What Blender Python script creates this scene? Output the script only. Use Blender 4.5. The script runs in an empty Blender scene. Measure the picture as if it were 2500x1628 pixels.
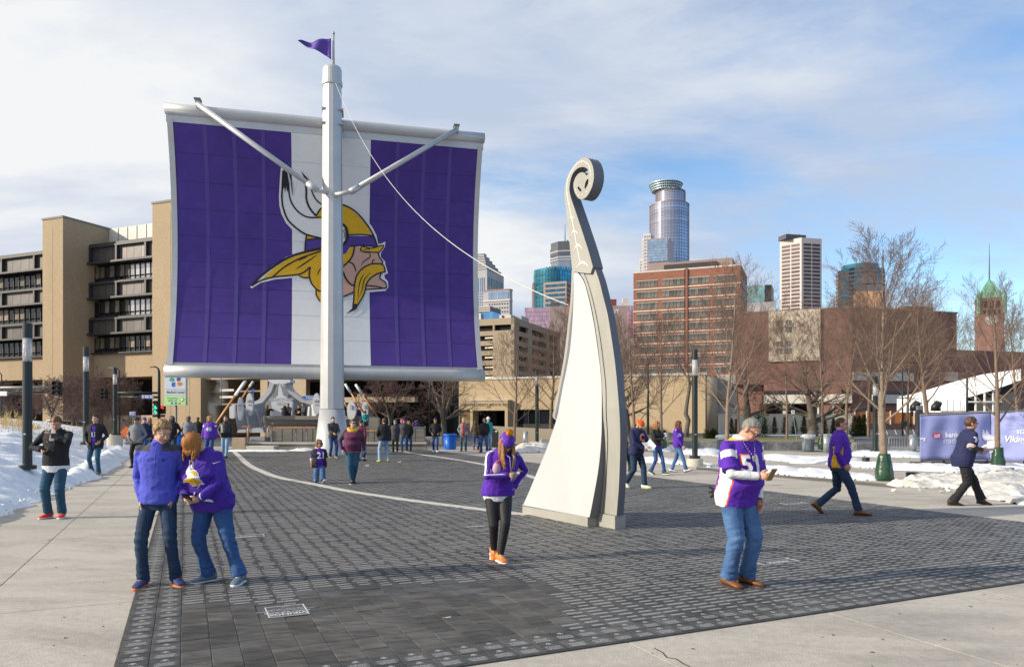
import bpy, bmesh, math, random
import numpy as np
from mathutils import Vector, Matrix
from mathutils import noise as mnoise
from mathutils.bvhtree import BVHTree
from mathutils.geometry import tessellate_polygon
random.seed(7)
SC = bpy.context.scene
COL = SC.collection
PI = math.pi
#  camera
FPX, HV, CU, EYE = 1833.0, 1026.0, 1250.0, 1.7
cam_d = bpy.data.cameras.new('camera')
cam = bpy.data.objects.new('camera', cam_d)
COL.objects.link(cam)
cam.location = (0, 0, EYE)
cam.rotation_euler = (PI / 2, 0, 0)
cam_d.sensor_width = 36
cam_d.lens = 36 * FPX / 2500
cam_d.shift_y = (HV - 814) / 2500
cam_d.clip_start = 0.05
cam_d.clip_end = 6000
SC.camera = cam
#  light
SUN_EL, SUN_DIR = math.radians(23), Vector((0.966, 0.258, 0)).normalized()
world = bpy.data.worlds.new('World')
SC.world = world
world.use_nodes = True
wn, wl = world.node_tree.nodes, world.node_tree.links
wn.clear()
w_out = wn.new('ShaderNodeOutputWorld')
w_bg = wn.new('ShaderNodeBackground')
w_bg.inputs['Strength'].default_value = 0.125
sky = wn.new('ShaderNodeTexSky')
sky.sky_type = 'NISHITA'
sky.sun_disc = False
sky.sun_elevation = SUN_EL
sky.sun_rotation = math.atan2(-SUN_DIR.x, -SUN_DIR.y)
sky.air_density, sky.dust_density, sky.ozone_density = 1.0, 0.6, 1.6
w_tc = wn.new('ShaderNodeTexCoord')
w_sep = wn.new('ShaderNodeSeparateXYZ')
wl.new(w_tc.outputs['Generated'], w_sep.inputs[0])
def wmath(op, a, b=None, c=None, clamp=False):
 n = wn.new('ShaderNodeMath')
 n.operation = op
 n.use_clamp = clamp
 for k, x in enumerate((a, b, c)):
  if x is None:
   continue
  if isinstance(x, (int, float)):
   n.inputs[k].default_value = x
  else:
   wl.new(x, n.inputs[k])
 return n.outputs[0]
zz = wmath('ADD', wmath('MAXIMUM', w_sep.outputs['Z'], 0.0), 0.22)
px = wmath('DIVIDE', w_sep.outputs['X'], zz)
py = wmath('DIVIDE', w_sep.outputs['Y'], zz)
w_cmb = wn.new('ShaderNodeCombineXYZ')
wl.new(px, w_cmb.inputs[0])
wl.new(py, w_cmb.inputs[1])
w_map = wn.new('ShaderNodeMapping')
w_map.inputs['Rotation'].default_value = (0, 0, math.radians(38))
w_map.inputs['Scale'].default_value = (0.55, 1.0, 1.0)
w_map.inputs['Location'].default_value = (3.7, 1.3, 0.0)
wl.new(w_cmb.outputs[0], w_map.inputs[0])
def wnoise(scale, detail, rough, dist=0.0):
 n = wn.new('ShaderNodeTexNoise')
 n.inputs['Scale'].default_value = scale
 n.inputs['Detail'].default_value = detail
 n.inputs['Roughness'].default_value = rough
 n.inputs['Distortion'].default_value = dist
 wl.new(w_map.outputs[0], n.inputs['Vector'])
 return n.outputs['Fac']
n_big = wnoise(0.9, 7, 0.55, 0.3)
n_fine = wnoise(2.6, 8, 0.6, 0.2)
n_tone = wnoise(1.5, 7, 0.55, 0.3)
bias = wmath('MULTIPLY', w_sep.outputs['X'], -0.36)
low = wmath('MULTIPLY', wmath('POWER', wmath('SUBTRACT', 1.0, wmath('MAXIMUM', w_sep.outputs['Z'], 0.0)), 5.0), 0.30)
cover = wmath('ADD', wmath('ADD', wmath('ADD', wmath('MULTIPLY', n_big, 1.25), wmath('MULTIPLY', n_fine, 0.5)), bias), low)
w_rng = wn.new('ShaderNodeMapRange')
w_rng.interpolation_type = 'SMOOTHSTEP'
w_rng.inputs['From Min'].default_value = 0.62
w_rng.inputs['From Max'].default_value = 0.95
wl.new(cover, w_rng.inputs['Value'])
w_tone = wn.new('ShaderNodeValToRGB')
w_tone.color_ramp.elements[0].position = 0.37
w_tone.color_ramp.elements[0].color = (3.0, 3.5, 4.4, 1)
w_tone.color_ramp.elements[1].position = 0.56
w_tone.color_ramp.elements[1].color = (5.1, 5.2, 5.3, 1)
wl.new(wmath('ADD', wmath('MULTIPLY', n_tone, 0.9), wmath('MULTIPLY', bias, 0.55)), w_tone.inputs[0])
w_mix = wn.new('ShaderNodeMix')
w_mix.data_type = 'RGBA'
wl.new(w_rng.outputs[0], w_mix.inputs['Factor'])
w_gain = wn.new('ShaderNodeMix')
w_gain.data_type = 'RGBA'
w_gain.blend_type = 'MULTIPLY'
w_gain.inputs['Factor'].default_value = 1.0
w_gain.inputs['B'].default_value = (0.95, 1.12, 1.25, 1)
wl.new(sky.outputs[0], w_gain.inputs['A'])
wl.new(w_gain.outputs['Result'], w_mix.inputs['A'])
wl.new(w_tone.outputs[0], w_mix.inputs['B'])
wl.new(w_mix.outputs['Result'], w_bg.inputs['Color'])
wl.new(w_bg.outputs[0], w_out.inputs[0])
sun_d = bpy.data.lights.new('sun', 'SUN')
sun_d.energy = 4.0
sun_d.angle = math.radians(0.55)
sun_d.color = (1.0, 0.90, 0.74)
sun = bpy.data.objects.new('sun', sun_d)
COL.objects.link(sun)
sun.rotation_euler = Vector((SUN_DIR.x * math.cos(SUN_EL), SUN_DIR.y * math.cos(SUN_EL), -math.sin(SUN_EL))).to_track_quat('-Z', 'Y').to_euler()
sun.location = (-40, -12, 30)
SC.view_settings.view_transform = 'Standard'
SC.view_settings.look = 'None'
SC.view_settings.gamma = 1
SC.view_settings.use_curve_mapping = False
SC.view_settings.exposure = 0.5
SC.cycles.max_bounces = 6
#  points
def P(u, v, Y):
 return Vector(((u - CU) * Y / FPX, Y, EYE - (v - HV) * Y / FPX))
def G(u, v, z=0.0):
 """ground point seen at a photo pixel"""
 Y = FPX * (EYE - z) / (v - HV)
 return Vector(((u - CU) * Y / FPX, Y, z))
def XH(u, Y):
 return (u - CU) * Y / FPX
def ZH(v, Y):
 return EYE - (v - HV) * Y / FPX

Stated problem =
Restate the whole of the material word for word without the pictures.

Exercise result =
What Blender Python script creates this scene? Output the script only. Use Blender 4.5. The script runs in an empty Blender scene. Measure the picture as if it were 2500x1628 pixels.
import bpy, bmesh, math, random
import numpy as np
from mathutils import Vector, Matrix
from mathutils import noise as mnoise
from mathutils.bvhtree import BVHTree
from mathutils.geometry import tessellate_polygon
random.seed(7)
SC = bpy.context.scene
COL = SC.collection
PI = math.pi
#  camera
FPX, HV, CU, EYE = 1833.0, 1026.0, 1250.0, 1.7
cam_d = bpy.data.cameras.new('camera')
cam = bpy.data.objects.new('camera', cam_d)
COL.objects.link(cam)
cam.location = (0, 0, EYE)
cam.rotation_euler = (PI / 2, 0, 0)
cam_d.sensor_width = 36
cam_d.lens = 36 * FPX / 2500
cam_d.shift_y = (HV - 814) / 2500
cam_d.clip_start = 0.05
cam_d.clip_end = 6000
SC.camera = cam
#  light
SUN_EL, SUN_DIR = math.radians(23), Vector((0.966, 0.258, 0)).normalized()
world = bpy.data.worlds.new('World')
SC.world = world
world.use_nodes = True
wn, wl = world.node_tree.nodes, world.node_tree.links
wn.clear()
w_out = wn.new('ShaderNodeOutputWorld')
w_bg = wn.new('ShaderNodeBackground')
w_bg.inputs['Strength'].default_value = 0.125
sky = wn.new('ShaderNodeTexSky')
sky.sky_type = 'NISHITA'
sky.sun_disc = False
sky.sun_elevation = SUN_EL
sky.sun_rotation = math.atan2(-SUN_DIR.x, -SUN_DIR.y)
sky.air_density, sky.dust_density, sky.ozone_density = 1.0, 0.6, 1.6
w_tc = wn.new('ShaderNodeTexCoord')
w_sep = wn.new('ShaderNodeSeparateXYZ')
wl.new(w_tc.outputs['Generated'], w_sep.inputs[0])
def wmath(op, a, b=None, c=None, clamp=False):
 n = wn.new('ShaderNodeMath')
 n.operation = op
 n.use_clamp = clamp
 for k, x in enumerate((a, b, c)):
  if x is None:
   continue
  if isinstance(x, (int, float)):
   n.inputs[k].default_value = x
  else:
   wl.new(x, n.inputs[k])
 return n.outputs[0]
zz = wmath('ADD', wmath('MAXIMUM', w_sep.outputs['Z'], 0.0), 0.22)
px = wmath('DIVIDE', w_sep.outputs['X'], zz)
py = wmath('DIVIDE', w_sep.outputs['Y'], zz)
w_cmb = wn.new('ShaderNodeCombineXYZ')
wl.new(px, w_cmb.inputs[0])
wl.new(py, w_cmb.inputs[1])
w_map = wn.new('ShaderNodeMapping')
w_map.inputs['Rotation'].default_value = (0, 0, math.radians(38))
w_map.inputs['Scale'].default_value = (0.55, 1.0, 1.0)
w_map.inputs['Location'].default_value = (3.7, 1.3, 0.0)
wl.new(w_cmb.outputs[0], w_map.inputs[0])
def wnoise(scale, detail, rough, dist=0.0):
 n = wn.new('ShaderNodeTexNoise')
 n.inputs['Scale'].default_value = scale
 n.inputs['Detail'].default_value = detail
 n.inputs['Roughness'].default_value = rough
 n.inputs['Distortion'].default_value = dist
 wl.new(w_map.outputs[0], n.inputs['Vector'])
 return n.outputs['Fac']
n_big = wnoise(0.9, 7, 0.55, 0.3)
n_fine = wnoise(2.6, 8, 0.6, 0.2)
n_tone = wnoise(1.5, 7, 0.55, 0.3)
bias = wmath('MULTIPLY', w_sep.outputs['X'], -0.36)
low = wmath('MULTIPLY', wmath('POWER', wmath('SUBTRACT', 1.0, wmath('MAXIMUM', w_sep.outputs['Z'], 0.0)), 5.0), 0.30)
cover = wmath('ADD', wmath('ADD', wmath('ADD', wmath('MULTIPLY', n_big, 1.25), wmath('MULTIPLY', n_fine, 0.5)), bias), low)
w_rng = wn.new('ShaderNodeMapRange')
w_rng.interpolation_type = 'SMOOTHSTEP'
w_rng.inputs['From Min'].default_value = 0.62
w_rng.inputs['From Max'].default_value = 0.95
wl.new(cover, w_rng.inputs['Value'])
w_tone = wn.new('ShaderNodeValToRGB')
w_tone.color_ramp.elements[0].position = 0.37
w_tone.color_ramp.elements[0].color = (3.0, 3.5, 4.4, 1)
w_tone.color_ramp.elements[1].position = 0.56
w_tone.color_ramp.elements[1].color = (5.1, 5.2, 5.3, 1)
wl.new(wmath('ADD', wmath('MULTIPLY', n_tone, 0.9), wmath('MULTIPLY', bias, 0.55)), w_tone.inputs[0])
w_mix = wn.new('ShaderNodeMix')
w_mix.data_type = 'RGBA'
wl.new(w_rng.outputs[0], w_mix.inputs['Factor'])
w_gain = wn.new('ShaderNodeMix')
w_gain.data_type = 'RGBA'
w_gain.blend_type = 'MULTIPLY'
w_gain.inputs['Factor'].default_value = 1.0
w_gain.inputs['B'].default_value = (0.95, 1.12, 1.25, 1)
wl.new(sky.outputs[0], w_gain.inputs['A'])
wl.new(w_gain.outputs['Result'], w_mix.inputs['A'])
wl.new(w_tone.outputs[0], w_mix.inputs['B'])
wl.new(w_mix.outputs['Result'], w_bg.inputs['Color'])
wl.new(w_bg.outputs[0], w_out.inputs[0])
sun_d = bpy.data.lights.new('sun', 'SUN')
sun_d.energy = 4.0
sun_d.angle = math.radians(0.55)
sun_d.color = (1.0, 0.90, 0.74)
sun = bpy.data.objects.new('sun', sun_d)
COL.objects.link(sun)
sun.rotation_euler = Vector((SUN_DIR.x * math.cos(SUN_EL), SUN_DIR.y * math.cos(SUN_EL), -math.sin(SUN_EL))).to_track_quat('-Z', 'Y').to_euler()
sun.location = (-40, -12, 30)
SC.view_settings.view_transform = 'Standard'
SC.view_settings.look = 'None'
SC.view_settings.gamma = 1
SC.view_settings.use_curve_mapping = False
SC.view_settings.exposure = 0.5
SC.cycles.max_bounces = 6
#  points
def P(u, v, Y):
 return Vector(((u - CU) * Y / FPX, Y, EYE - (v - HV) * Y / FPX))
def G(u, v, z=0.0):
 """ground point seen at a photo pixel"""
 Y = FPX * (EYE - z) / (v - HV)
 return Vector(((u - CU) * Y / FPX, Y, z))
def XH(u, Y):
 return (u - CU) * Y / FPX
def ZH(v, Y):
 return EYE - (v - HV) * Y / FPX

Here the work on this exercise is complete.